Une telle image est-elle éthique ? Je crois bien que non. C’est assez abominable. Mais, à l’époque, qu’est-ce qui motive ce double acharnement captif ? C’est l’Information. Il faut dire au monde entier qu’au Biafra sévit une famine épouvantable, même si tout le monde s’en fiche, du Biafra, et des malheurs et tragédies de l’Afrique en général. Je ne sais pas comment on peut filmer ou prendre en photo un tel “fait” ? C’est pourquoi je pense, a priori, que ce n’est pas, de leur part, un geste éthique, et la manière dont Depardon se tient juste au dessus de ce malheureux enfant est obscène, cependant que la distance de Caron semble plus respectueuse.

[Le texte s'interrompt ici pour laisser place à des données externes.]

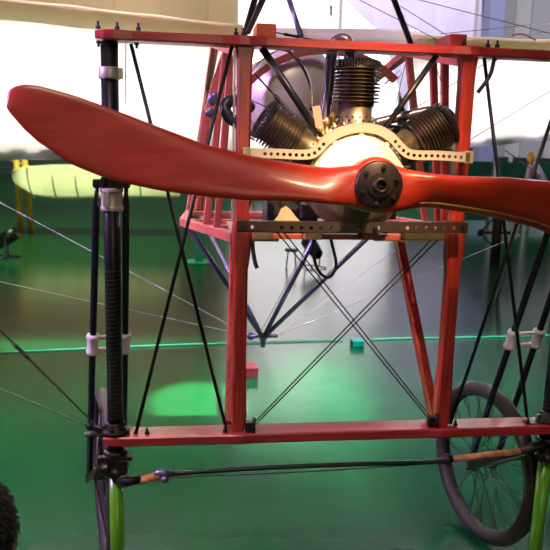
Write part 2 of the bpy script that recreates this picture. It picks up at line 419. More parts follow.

Mais, d’ailleurs, que signifie la photo de Caron ? Quelle est son intentionnalité ? S’intéresse-t-il au même “sujet” que Depardon ? On dirait presque qu’il photographie tout autant les gens dans la maison, qui, tous sauf un, le regardent. Personne ne vient prendre dans ses bras ce petit enfant rachitique, apparemment, on ne peut plus rien faire. Mais comment témoigner de cela ? Qu’est-ce qui justifie de photographier tel ou tel événement tragique ? Avons-nous besoin d’image pour tout ? Prenons le Prix Pulitzer pour la photographie. Avons-nous besoin de voir de si près cette femme de la communauté Rohingya qui tient son nouveau-né mort durant la traversée (ici) ? Est-il nécessaire ou justifié d’inclure cette photographie dans le Prix ?  Le récipiendaire reçoit $ 15,000 à cette occasion. Est-ce éthique ? 15,000 Dollars. Y a-t-il des lauréats qui ont refusé et le prix et l’argent, ou bien juste l’argent ? En cherchant un peu, je n’en trouve aucun.